Take trust, for example. If you could count on absolutely everybody to be absolutely trustworthy, then you could afford to be absolutely trusting and trustworthy too. But so long as some people are untrustworthy, your trust may well prove deeply dangerous. You therefore need to be able to pull out of relationships with someone you come to believe is untrustworthy. In that, you become untrustworthy yourself-but by necessity. Be absolutely trusting of and trustworthy to a sociopath, and you soon won’t have a roof over your head.

If nobody ever took advantage of anyone then you could really afford to be 100% trusting and trustworthy, but so long as there are even a few untrustworthy characters, you’re safest keeping open the burdensome question of whether or not to trusting and trustworthy in each particular case.

At first glance, it seems as though the more people become trusting and trustworthy, the safer it is to follow suit. That’s partly true. If you’re in a community of 200 and the percentage of trustworthy people doubles, then your chances of encountering a trustworthy person double. Also, as more people become trusting and trustworthy, the peer pressure to follow suit increases.

Still, the more trusting people are, the greater the incentive to act in untrustworthy ways. Deeply trusting communities are easy targets for untrustworthy types. That’s why the only sustainable spiritual communities practicing extreme trust control their boundaries and crack down on untrustworthy people, even though doing so is inconsistent with their commitment to universal trust. It’s also why so many communities built on extreme trust have leaders who sooner or later can’t resist taking advantage of the trust they have promoted.

Our problems would be solved if everybody did X. Therefore do X.

Different ideologues have different X’s. My libertarian friend’s X is taking responsibility for one’s actions. He’s strongly opposed to government bailouts, welfare, and even public libraries because he believes that they corrupt people into expecting handouts and therefore acting irresponsibly. If everyone took responsibility for their own actions, then society would be much more efficient and problems would be solved.

But not everyone will. It’s increasingly obvious that even in an entirely rational society where we experience all the consequences of our actions, many of us don’t always act in our own long-term interest, and when we do, it often isn’t in the long-term interest of the community. So yes, if you could somehow get everyone to act rationally and in the service of the community all would be well, but you can’t even approach that state because the more you free society from regulation so it can run on individual appetites the more advantageous it is to exploit others.

A New Age friend, having read Eckhart Tolle’s books, is warming to the idea that if everyone were more generous, sympathetic, and compassionate, then many of our problems would be solved. She is resolved to become more generous, sympathetic, and compassionate as a result.

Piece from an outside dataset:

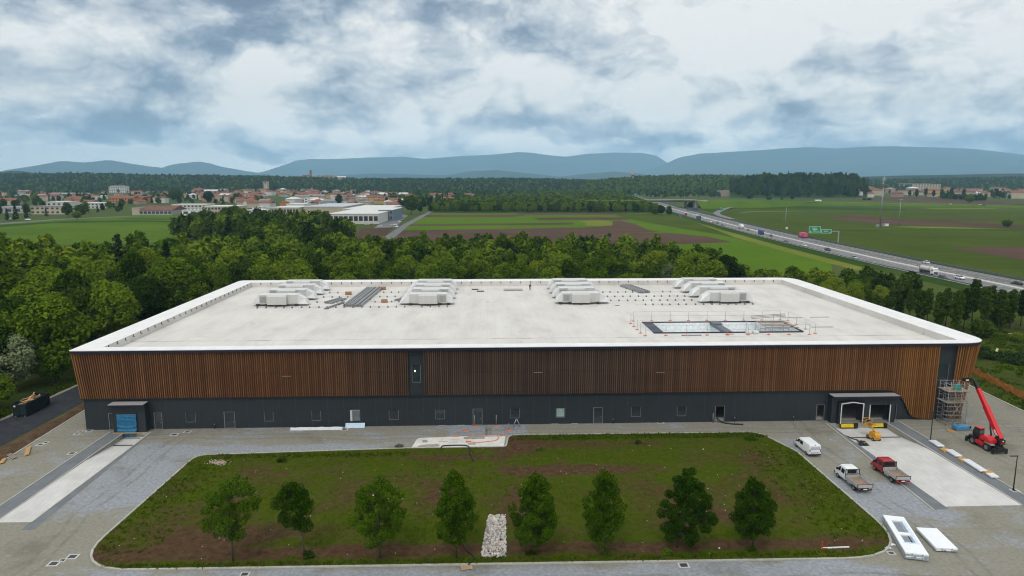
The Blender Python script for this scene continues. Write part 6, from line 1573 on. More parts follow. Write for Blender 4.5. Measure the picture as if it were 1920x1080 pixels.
for u, v, u0, u1, v0, v1, sd_, kind, lab in LT:
    r_ = np.random.RandomState(sd_); x, y = G(u, v); dep = DEP(u, v); dist = math.hypot(dep, CAM_H)
    ppm = FPX / (dep * CT + CAM_H * ST)
    ztop = ZAT(v0, dep); zb0 = max(.9, ZAT(v1, dep)); rad = (u1 - u0) / 2 / ppm; off = ((u0 + u1) / 2 - u) / ppm
    prof = {'thin': lambda q: .45 + .55 * math.sin(math.pi * (.1 + .75 * q)), 'small': P_ROUND, 'wide': lambda q: math.sin(math.pi * (.2 + .72 * q)) ** .6, 'tall': P_EGG}[kind]
    nl = {'thin': 10500, 'small': 9000, 'wide': 15000, 'tall': 18000}[kind]; dens = {33: 1, 36: .78, 37: 1.35, 35: 1.2}.get(sd_, 1)
    cl = crown_clumps(r_, {'thin': 64, 'small': 56, 'wide': 92, 'tall': 112}[kind], zb0 + .25, ztop - .3, rad * .98, prof, {'thin': .66, 'small': .62, 'wide': .62, 'tall': .58}[kind], .98, .0)
    cl = [(a * r_.uniform(.9, 1.06) + off * min(1, (c - zb0) / 2 + .3), b_, c + r_.uniform(-.2, .2), d * r_.uniform(.75, 1.2)) for a, b_, c, d in cl if r_.uniform() > .05]
    if kind == 'thin': cl = [c for i, c in enumerate(cl) if i % 4]
    V, F = leaves(r_, int(nl * dens), cl, .105, .3, .9)
    t = thing('lawn_tree', lab, 'tree', (x, y, .05), 0, 'young trees in a row on the lawn')
    obj('crown', np_mesh('crown', V, F, F_LAWN2 if sd_ in (33, 34, 35, 36) else F_LAWN), t)
    mb = MB(); hh = ztop * .9
    mb.tube([(0, 0, -.05), (off * .15, 0, hh * .3), (off * .6, 0, hh * .65), (off, 0, hh)], .115, 7, r1=.02)
    for k, c in enumerate(cl[::2]):
        q = min(.85, max(.22, (c[2] - 1.2) / hh)); b0 = Vector((off * q * q, 0, hh * q * .9)); mb.tube([b0, (b0 + Vector(c[:3])) / 2 + Vector((0, 0, -.12)), Vector(c[:3])], .035, 4, r1=.008, cap=False)
    mb.build('trunk', M_BARK, t)
# grass, weeds and low growth on the lawn: blades in tufts
def blades(rs, P_, size, per, mat, name, zz=.05):
    n = len(P_) * per; base = np.repeat(np.asarray(P_, dtype=float), per, axis=0); sz = np.repeat(np.asarray(size), per)
    a = rs.uniform(0, 2 * math.pi, n); lean = rs.uniform(.1, .8, n); w_ = sz * .16
    p = np.column_stack([base[:, 0] + rs.normal(0, .35, n) * sz, base[:, 1] + rs.normal(0, .35, n) * sz, np.full(n, zz)])
    dx_ = np.column_stack([-np.sin(a), np.cos(a), np.zeros(n)]) * w_[:, None]
    tip = p + np.column_stack([np.cos(a) * lean, np.sin(a) * lean, np.ones(n)]) * (sz * rs.uniform(.6, 1.2, n))[:, None]
    V = np.stack([p - dx_, p + dx_, tip], 1).reshape(-1, 3); F = np.arange(3 * n).reshape(n, 3)
    o = obj(name, np_mesh(name, V, F, mat)); o['kind'] = 'stuff'; return o
rg = np.random.RandomState(21); pts = []; sz = []
def dirtness(x, y): return sum(a * math.exp(-.7 * (((x - cx) / sx) ** 2 + ((y - cy_) / sy) ** 2)) for cx, cy_, sx, sy, a in DIRT)
gx_ = rg.uniform(size=(26, 16))
def patchy(x, y):
    fx, fy = (x - 20) / 98 * 25, (y + 46) / 42 * 15; i, j = int(fx) % 25, int(fy) % 15; u, v = fx - int(fx), fy - int(fy)
    return gx_[i, j] * (1 - u) * (1 - v) + gx_[i + 1, j] * u * (1 - v) + gx_[i, j + 1] * (1 - u) * v + gx_[i + 1, j + 1] * u * v
while len(pts) < 15000:
    x, y = rg.uniform(22, 116.5), rg.uniform(-44, -5)
    if not inside((x, y), LAWN): continue
    w_ = patchy(x, y) * 1.1 - dirtness(x, y) * .9
    if y < -42.3: w_ += .7
    if y > -7.5 and x > 72: w_ += .55
    if x > 111 or x < 27: w_ += .35
    if 67 < x < 70.5 and y < -32.5: continue
    if rg.uniform() < w_: pts.append((x, y)); sz.append(rg.uniform(.08, .20) * (1.4 if (y > -8 and x > 72) or w_ > 1.1 else 1))
blades(rg, pts, sz, 7, F_GRASS, 'lawn_grass')
pts = []; sz = []
for x0, x1, y0, y1, n in ((73, 115, -7.6, -5.5, 900), (23.5, 110, -43.3, -42.4, 500), (108, 116, -40, -12, 420), (23, 30, -40, -14, 300), (26, 56, -13.4, -11.8, 380)):
    for _ in range(n):
        x, y = rg.uniform(x0, x1), rg.uniform(y0, y1)
        if inside((x, y), LAWN): pts.append((x, y)); sz.append(rg.uniform(.14, .36))
blades(rg, pts, sz, 9, F_GRASS, 'weeds')
for i, (u, v, s_) in enumerate(((1250, 1040, .9), (1412, 1034, .8), (575, 1046, 1.0), (995, 1040, .7), (1137, 1040, .7), (1407, 826, 1.1), (530, 866, 1.0), (1010, 845, .7), (1200, 833, .8))):
    x, y = G(u, v); V, F = leaves(rg, 420, [(rg.uniform(-.7, .7), rg.uniform(-.35, .35), rg.uniform(.1, .35), .38) for _ in range(6)], .10, .5)
    V = V * s_; o = obj('weed_clump', np_mesh('weed_clump', V, F, F_LAWN)); o.location = (x, y, .08); tag(o, ['tuft of weeds at the foot of the seventh lawn tree', 'tuft of weeds at the foot of the eighth lawn tree', 'tuft of weeds at the foot of the second lawn tree', 'tuft of weeds at the foot of the fifth lawn tree', 'tuft of weeds at the foot of the sixth lawn tree', 'big weed clump at the lawn\'s far right corner', 'dark weed clump at the far lawn edge left of the apron', 'weed clump in the soil right of the apron', 'weed clump at the far lawn edge below the right windows'][i], 'weeds')
# rough tall grass on the right verge and along the road
pts = []; sz = []
for _ in range(9000):
    x, y = rg.uniform(166.5, 215), rg.uniform(-12, 75)
    if x < np.interp(y, [-95, 3, 17, 34, 82], [166.9, 166.9, 167.8, 169.3, 160.6]): continue
    if patchy((x - 160) * 1.4 + 22, (y % 36) - 44) > .42: pts.append((x, y)); sz.append(rg.uniform(.2, .6))
for _ in range(2600):
    y = rg.uniform(-40, 60); x = np.interp(y, [-70, 5, 26, 85], [-20.5, -17.6, -16.4, -16.2]) - 1 - abs(rg.normal(0, 1.6)); pts.append((x, y)); sz.append(rg.uniform(.2, .6))
blades(rg, pts, sz, 7, F_GRASS, 'rough_grass_blades', .01)
# ------------------------------------------------------------------ fields, roads and town beyond the woods
def GP(pts, z=0.0): return [G(u, v, z) for u, v in pts]
def field_fn(lo, mid, hi, row=0.0, ang=0.0):
    def fn(b, pos):
        n1 = b.noise(pos, .012, 6, .62, .5); n2 = b.noise(b.vm('MULTIPLY', pos, (.25, 1, 1)), .16, 6, .66); n3 = b.noise(pos, .6, 3, .7)
        f = b.m('ADD', b.m('MULTIPLY', n1, .5), b.m('ADD', b.m('MULTIPLY', n2, .4), b.m('MULTIPLY', n3, .15)))
        return b.ramp(f, [(.40, lo), (.53, mid), (.66, hi)]), .95, None
    return fn
M_CROP = ground_mat('young crop', field_fn((.055, .100, .006), (.075, .130, .010), (.092, .148, .016)))
M_CROP2 = ground_mat('bright crop', field_fn((.062, .122, .005), (.076, .142, .007), (.090, .158, .010)))
M_MEAD = ground_mat('grazed meadow', field_fn((.040, .060, .006), (.054, .080, .008), (.070, .092, .013)))
M_YELL = ground_mat('yellowing crop', field_fn((.10, .13, .016), (.14, .165, .024), (.17, .19, .035)))
M_PLOW = ground_mat('ploughed soil', field_fn((.066, .040, .028), (.088, .055, .039), (.112, .073, .053)))
M_VERGE = ground_mat('dark verge grass', field_fn((.022, .050, .006), (.032, .066, .008), (.048, .082, .012)))
def field(pts, mat, z=.02, rad=0): return sheet('field', [round_poly(GP(pts), rad, 4) if rad else GP(pts)], z, mat)
# left of the copse
field([(-420, 470), (-420, 425), (0, 418), (95, 411), (180, 407), (300, 403.5), (400, 403.5), (470, 404), (452, 414), (395, 420), (375, 432), (300, 455)], M_CROP, .02)
field([(-420, 428), (0, 421.5), (120, 415), (260, 413), (390, 416), (392, 417.5), (260, 416.2), (100, 418.5), (0, 426), (-420, 434)], M_VERGE, .035)
field([(230, 409.5), (360, 410), (420, 412), (420, 412.6), (300, 411.8), (230, 410.6)], M_VERGE, .035)
field([(385, 421), (455, 415), (520, 414), (520, 440), (380, 446)], M_PLOW, .025)
field([(676, 427.5), (737, 427.5), (716, 450), (660, 450)], M_PLOW, .025)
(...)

My anti-nuke friend’s X is “waking up to the unsustainability of nuclear defense systems.” We are the only species that organizes to kill members of our own species. Having designed nuclear weapons that on fifteen-minute alert can kill millions is like deliberately designing the global warming disaster. If everyone would wake up to this fact, we could eliminate nuclear weapons.

Since the election, Republican fundamentalist Mike Huckabee (not a friend) has aruged on the “Daily Show” and in his new book “Do the Right Thing: Inside the Movement That’s Bringing Common Sense Back to America” that government policy should be different because: “The reason we have so much government is because people don’t behave well with each other. Not everybody plays by the rules. People don’t do the right thing,” which he defines as basically treating each other as they would like to be treated. He says, “Think about it: if we all did it we wouldn’t need any other laws.”  I love that his subtitle includes the words “common sense.” They work at several levels. First, the argument I’ve quoted is supposedly common sense, and as I’m arguing here it is common, across the full political and spiritual spectrum. But it’s not sense; it’s common nonsense. And why? Because such common sense as the golden rule never becomes entirely common and it can’t. So the question is never how to behave if everyone is applying the golden rule, but how to behave given that not everyone will.

For the Iraq war hawks under Bush the X was supporting the war. If everyone supported it, then we would win, so therefore support the war. This was the message implied by the argument that those who criticized the war were “only emboldening the enemy.”

I suppose it’s nice to see that radicals across the spectrum from the boosters of peace to the boosters of war have this much in common. Too bad it’s a flaw. But at least we don’t have to worry about everyone buying into it.